The class you are thinking of was probably written a couple of years ago. Just think the class’s here are updated DAILY. REAL life situations are talked about DAILY. You will find no better educational website for Home Inspectors than this. So now with that said. Keegan, tomorrow I better not see you as a NON MEMBER…Sign up, learn and end up being like Good Will Hunting of the Home Inspection Industry!

Hey James,
I mentioned this before. Nick may consider to up this education for full membership.
I for one will state right now, my “Mentor” and CMI made all the differance. All new people to the inspection field should be required to shadow a working inspector and if you want the Best of the Best a CMI from NACHI.
All new possible inspectors; you will do a grave injustice to any clients starting out without the wisdom of a experienced inspector.

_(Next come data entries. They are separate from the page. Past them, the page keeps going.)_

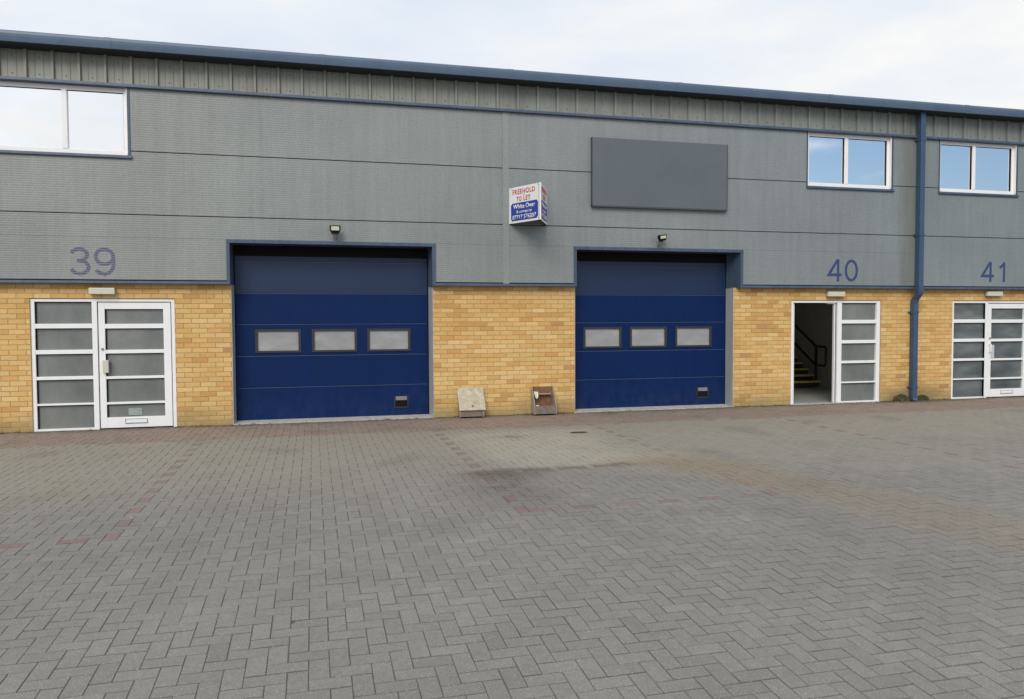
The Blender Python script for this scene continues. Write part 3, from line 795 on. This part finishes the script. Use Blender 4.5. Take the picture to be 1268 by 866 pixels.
number('40', [(9.285, 9.590, 2.300, 2.713), (9.655, 9.945, 2.300, 2.713)], M['num'], YC - .001, 'dark blue number 40 on the cladding above the open doorway')
number('41', [(12.775, 13.085, 2.318, 2.713), (13.225, 13.360, 2.318, 2.713)], M['num'], YC - .001, 'dark blue number 41 on the cladding right of the downpipe')

# ------------------------------------------------------------------ the two boxes against the brick pier
def slope_box(x0, x1, yb, yf, lidded, label, skew=0.0):
    r = empty('bait_box' if False else 'slope_fronted_box', ((x0 + x1) / 2, (yb + yf) / 2, 0)); tag(r, label, 'box')
    t = .018; hb, hf = .475, .165
    prof = [(yb, .02), (yf, .02), (yf, hf), (yb - .02, hb), (yb, hb)]
    s = MB(); s.sweep(prof, x0, x0 + t); s.build('side_panel', M['boxside'], r, bevel=.002)
    s = MB(); s.sweep(prof, x1 - t, x1); s.build('side_panel', M['boxside'], r, bevel=.002)
    s = MB(); s.box(x0 + t + .001, x1 - t - .001, yf + .002, yf + t, .025, hf - .004); s.build('front_panel', M['boxfront'], r, bevel=.002)
    s = MB(); s.box(x0 + t + .001, x1 - t - .001, yb - t, yb - .001, .025, hb - .004); s.build('back_panel', M['boxin'], r)
    s = MB(); s.box(x0 + t + .001, x1 - t - .001, yf + t, yb - t, .03, .045); s.build('bottom_panel', M['boxin'], r)
    for q in (x0 + .04, x1 - .09):
        s = MB(); s.box(q, q + .05, yf + .04, yb - .04, -.003, .02); s.build('foot', M['black'], r)
    if lidded:
        d = Vector((yf - yb + .02, hf - hb)).normalized(); n_ = Vector((d.y, -d.x)) * -1
        a = Vector((yb - .004, hb + .004)); b_ = a + d * .425; q = .02
        if n_.y < 0: n_ = -n_
        s = MB(); s.sweep([tuple(a), tuple(b_), tuple(b_ + n_ * q), tuple(a + n_ * q)], x0 - .012, x1 + .022)
        s.build('lid', M['boxlid'], r, bevel=.004)
        s = MB(); s.tube([(x0 + .21, b_.x + .03, b_.y + .085), (x0 + .21, b_.x + .005, b_.y + .075)], .009, 8); s.build('lid_knob', M['iron'], r)
    else:
        s = MB(); s.box(x0 + t + .002, x1 - t - .05, yb - .10, yb - t - .001, .345, .357); s.build('shelf', M['shelf'], r)
        s = MB(); s.box(x0 + t + .002, x1 - t - .002, yf + .03, yb - .02, .10, .112); s.build('tray', M['boxin'], r)
    return r
slope_box(2.300, 2.705, -.012, -.235, True, 'grey slope fronted box with its pale lid closed, against the brick pier')
bx = slope_box(3.566, 3.960, -.012, -.225, False, 'lidless grey box with rusty brown inside, next to the right garage door')
def crumple(name, cx, cy, cz, s, seed, label, group=None):
    random.seed(seed); bm = bmesh.new(); bmesh.ops.create_icosphere(bm, subdivisions=2, radius=1.)
    for v in bm.verts:
        k = 1 + .35 * noise.noise(v.co * 2.3 + Vector((seed, 0, 0))) ; v.co = Vector((v.co.x * s[0] * k, v.co.y * s[1] * k, v.co.z * s[2] * k))
    me = bpy.data.meshes.new(name); bm.to_mesh(me); bm.free(); me.materials.append(M['paper'])
    o = bpy.data.objects.new(name, me); col.objects.link(o); o.location = (cx, cy, cz); tag(o, label, 'litter'); return o
pz = MB(); pz.v = [(3.590, -.10, .395), (3.665, -.085, .385), (3.648, -.16, .30), (3.622, -.155, .275), (3.60, -.17, .30), (3.63, -.11, .345)]
pz.v += [(a + .004, b - .003, c + .003) for a, b, c in pz.v]
pz.f = [(0, 1, 5), (1, 2, 5), (2, 3, 5), (3, 4, 5), (4, 0, 5), (6, 11, 7), (7, 11, 8), (8, 11, 9), (9, 11, 10), (10, 11, 6)] + [(i, (i + 1) % 5, 6 + (i + 1) % 5, 6 + i) for i in range(5)]
pz.mi = [0] * len(pz.f)
po = pz.build('paper_scrap', M['paper']); tag(po, 'torn pale scrap of paper sticking up inside the lidless box', 'litter')
crumple('paper_ball', 3.632, -.19, .155, (.030, .022, .020), 3, 'small white paper ball at the front corner of the lidless box')

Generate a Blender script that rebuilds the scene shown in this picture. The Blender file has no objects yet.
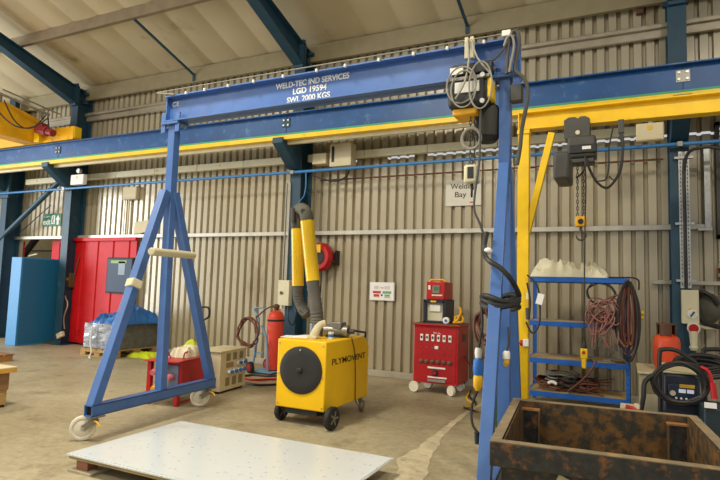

I agree. This is where on-line training, IMO, is weak. Back when our St. Louis NACHI Chapter was fairly active, we would have about two seminars per year and it amazed me how much relevant and important education took place…during the breaks…when six or seven home inspectors sat at a table and discussed a particular topic.

With Joe Farsetta, Bob Brown, and other skilled inspectors filling our heads with facts…and roundtable discussions on how these facts are actually applied…it was tremendous. You just don’t get that sitting in front of a computer alone in your office. I miss those sessions. ASHI and ICC are the only folks still having those types of programs, locally, and I never miss them. I’ll be at the ICC meeting on 12/7 in Springfield where the fire department and a local code official are instructing on the inspection of residential fire suppression systems. I’m looking forward to that one.

Add to that the ability to observe these facts being applied while you watch and accompany an experienced inspector…and you will retain, understand, and acquire more in a week than you would on-line for a year.

You nailed it, Steve.

Bring me $4,000, spend a month with me doing inspections in Kansas City, and I guarantee you will learn more than in any class room or educational books or tests you can ever take.

Then, you will go back home, and look for work elsewhere.